Speaker
Prof.
David Richardson
(University of Southampton)
Description
Using sun and reflectors, communicating with light goes back thousands of years. But with the advent of lasers and optical fibres in the later half of the past century a revolution occurred in the telecommunications industry. A single fibre made of a flexible strand of ultra-pure silica, with a width not much greater than that of a human hair, has the capacity to transmit more than 250 million simultaneous telephone conversations, or to provide 5 million broadband internet connections. Moreover it can do this over transoceanic distances. This explosion in data transfer capacity, speed and system reach has changed the world through the internet and in order to satisfy societies ever increasing communications needs a cloak of optical fibres now covers the globe.
This development of today’s fibre networks has only been possible due to a number of key scientific breakthroughs, as well as huge and sustained investment in optical fibre telecommunications technology over the years.
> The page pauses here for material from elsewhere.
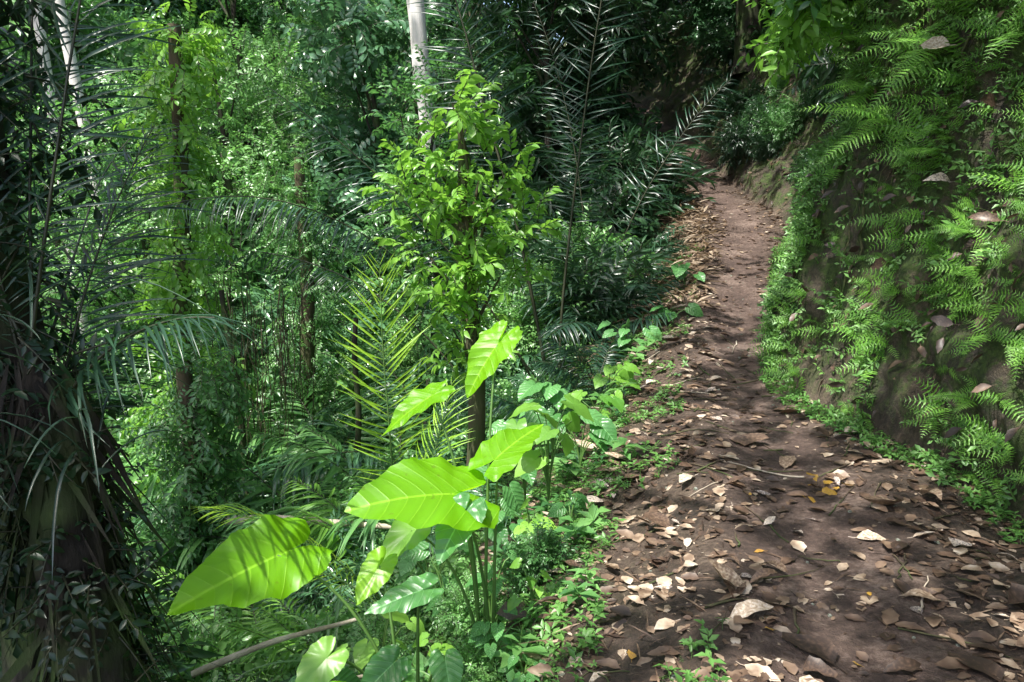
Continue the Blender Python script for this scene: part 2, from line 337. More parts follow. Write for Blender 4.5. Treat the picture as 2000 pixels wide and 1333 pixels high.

Major advances have been required in manufacturing processes, as well as in both component and system concepts. For example, the invention of the optical fibre amplifier at Southampton University in the mid-1980s eliminated signal attenuation as a fundamental limit to the distance and speed that data can be sent through optical fibre cables. Prior to this, signals had to be converted from the optical to the electronic domain every few tens of kilometres and this imposed a huge bottleneck to system capacity. Until recently, it had been widely assumed that the transmission bandwidth available from optical fibres as developed in the mid-70’s was effectively infinite relative to our needs. However, due to increased internet uptake and the emergence of new and ever more bandwidth hungry applications, there is a growing realization that this is no longer the case and that there is a significant risk of a capacity crunch in the next 10-20 years without further radical innovation in the underpinning fibre technology.
In this talk I will review the historic development of optical fibre technology and describe the current state-of-the-art in terms of transmission performance. I will then review possible ways forward to avoid the looming bandwidth-crunch ahead. Time permitting I will also describe some of the other emerging applications of fibre technology which range from demonstrating nuclear fusion, use in cutting and welding steel right through to discovering new oil reserves.